I am working on a media law problem and here is my question. A woman is trying to sue for libel and she wants documents from the Federal Aviation Administration, the National Transportation Safety Board, and the Congressional Budget Office to help in her law suit. She is trying to prove that air traffic controllers were at fault for a plane crash. Can she obtain documents from these agencies? Can she obtain any or all through the FOIA?

Public Comments

  1. She can put in a FOIA request to obtain the documents, but chances are requests would be denied or the documents would be severely redacted. Any type of information that could be deemed "trade secrets" of the governmental agency in question or could fall under the umbrella of "national security" is not releasable. Ditto that for personal information. Read up on FOIA (Title 5, United States Code, section 522(a)) and you'll find there's a list of items that do not have to be released.

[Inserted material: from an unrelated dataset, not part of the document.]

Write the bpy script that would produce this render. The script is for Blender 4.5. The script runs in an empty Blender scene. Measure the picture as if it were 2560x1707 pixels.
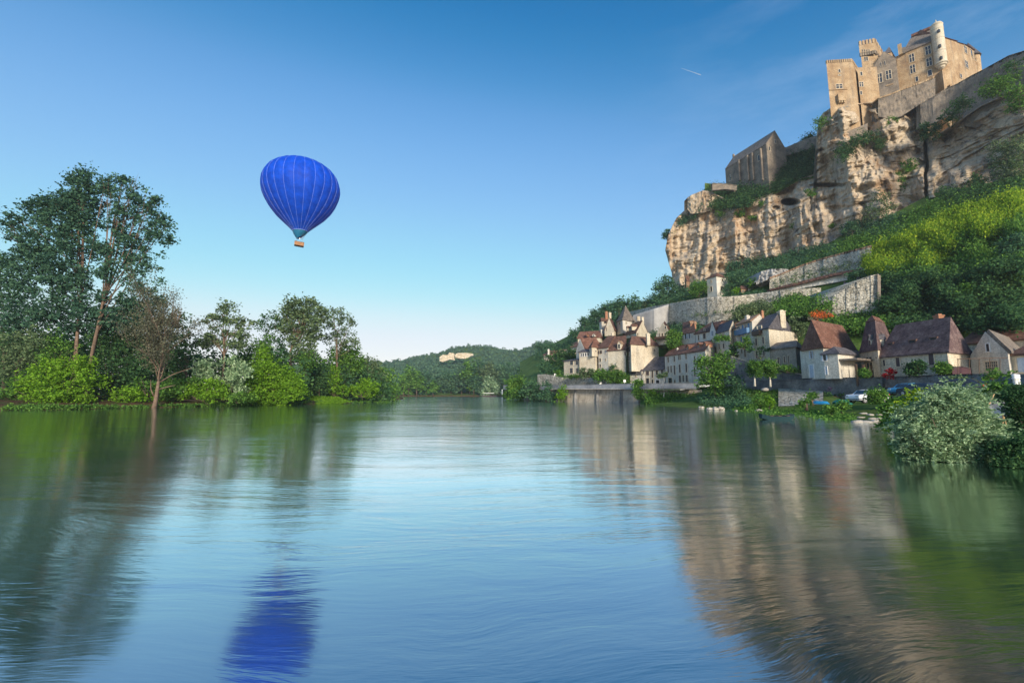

  2. She can obtain under FOIA since it is a libel case. She is entitled to obtain any and all documents that support her case. However, any information that is held in privacy would not be included, since foundation for a cause of libel is that the damaging information was first published.
  3. It depends. She can try and request them through the discovery process but she can't speculate what was in those documents and then plead them in the complaint. She has to have other evidence that would support the fact that those documents have what she is looking for. Otherwise it will look like a fishing expedition and the court will deny her discovery request assuming the agancies object to handing the docs over.
  4. "A party intending to offer a record into evidence under this paragraph must provide written notice of that intention to all adverse parties, and must make the record and declaration available for inspection sufficiently in advance of their offer into evidence to provide an adverse party with a fair opportunity to challenge them." Article X of the Federal Rules of Evidence would be where I started looking for answers.